LSU ran 75 plays for 541 total yards, including rushing the ball 53 times for 277 yards, and controlling the clock for 37 minutes, 34 seconds.

The Tigers also never punted.

“We had to get that nasty gut feeling out of us,” said Emery, referring the team’s 45-41 loss to Missouri three Saturdays ago. “We really needed this win. For South Carolina to beat Auburn (30-22) and us to beat South Carolina is a huge boost going into Auburn week. It was an important week and we stayed focus throughout practice. I had no doubt going into this game that we were going to win.”
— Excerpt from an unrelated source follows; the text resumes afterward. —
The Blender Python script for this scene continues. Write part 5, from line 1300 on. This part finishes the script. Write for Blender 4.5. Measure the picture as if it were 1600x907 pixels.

Finley couldn’t have delivered a more complete performance in place of Brennan who suffered a torn abdomen at Missouri. He directed the Tigers to lengthy scoring drives in his first three series that provided the home team with a 17-7 lead at the 11:14 mark of the second quarter.

“He was on fire,” Orgeron said. “I was planning on playing TJ the first quarter and playing Max (Johnson) the second quarter if I could and see who the best one was and stay in the game. TJ got hot.”

LSU’s scoring sources weren’t limited to just its offense.

Freshman cornerback Eli Ricks registered his first career pick-6, getting inside position on USC receiver Jalen Brooks and returning Hill’s pass attempt for a 45-yard touchdown that extended LSU’s lead to 31-10.

USC (2-3, 2-3 SEC East) reduced that margin to 14 points on the strength of a 9-play, 74-yard drive that Kevin Harris finished with a 1-yard score on third-and-goal.

However, sophomore Trey Palmer, who had returned a punt for a score last season, added a kickoff return for a score to his resume’ that helped LSU re-establish its momentum and ignited a stretch of 21 unanswered points and 52-17 cushion.

After initially muffing the kickoff, Palmer picked the ball up off the turf at the 7-yard line, broke out of a tackle at his own 40, cut back across the field and sped down USC’s sideline en route to the 93-yard scoring play and 38-17 lead. He became the first LSU player to return a kickoff for a touchdown in Tiger Stadium since Eric Martin did it against Kentucky Oct. 17, 1981.

“This is a total team effort,” Orgeron said. “I’ve got to thank the coaching staff. They worked tireless hours to get our guys ready. Were we perfect, no? We’ve got a lot of things to shore up on defense, especially in our coverage. Guys running wide open and we still need to fix it. I thought our pass rush was outstanding led by B.J. Ojulari with three sacks.”

Finley helped LSU’s offense set the tone from its opening drive, engineering a 16-play, 75-yard drive that consumed more than seven minutes for a 7-0 lead. He accounted for seven plays and 27 yards on the drive with a 1-yard TD sneak.

After USC tied the game at 7-7 on Harris’ 45-yard scoring burst, Finley led LSU on a 10-play scoring drive with Cade York kicking a 27-yard field goal which proved to be the Tigers’ go-ahead score.

LSU added scoring drives of 10 and 9 plays, enjoying a season’s best performance with 8-of-10 third-down conversions, to establish a 15-minute advantage over USC in time of possession.

The first of Finley’s two touchdowns to Terrace Marshall Jr. – a 7-yard corner route – made it 17-7 when USC got as close as 17-10 on a field goal (17-10) that came after Finley’s interception.

The Tigers gained control with consecutive touchdowns over a one-minute span with Finley connecting in the middle of the field with Marshall, who turned an intermediate gain into a 51-yard scoring run which was followed a minute later by Ricks’ interception return with 2:43 to go before halftime for a 21-point advantage.

“This is a big win for LSU, for this team,” said Finley, who wasn’t sacked vs. USC. “Now, I’m focused on Auburn.”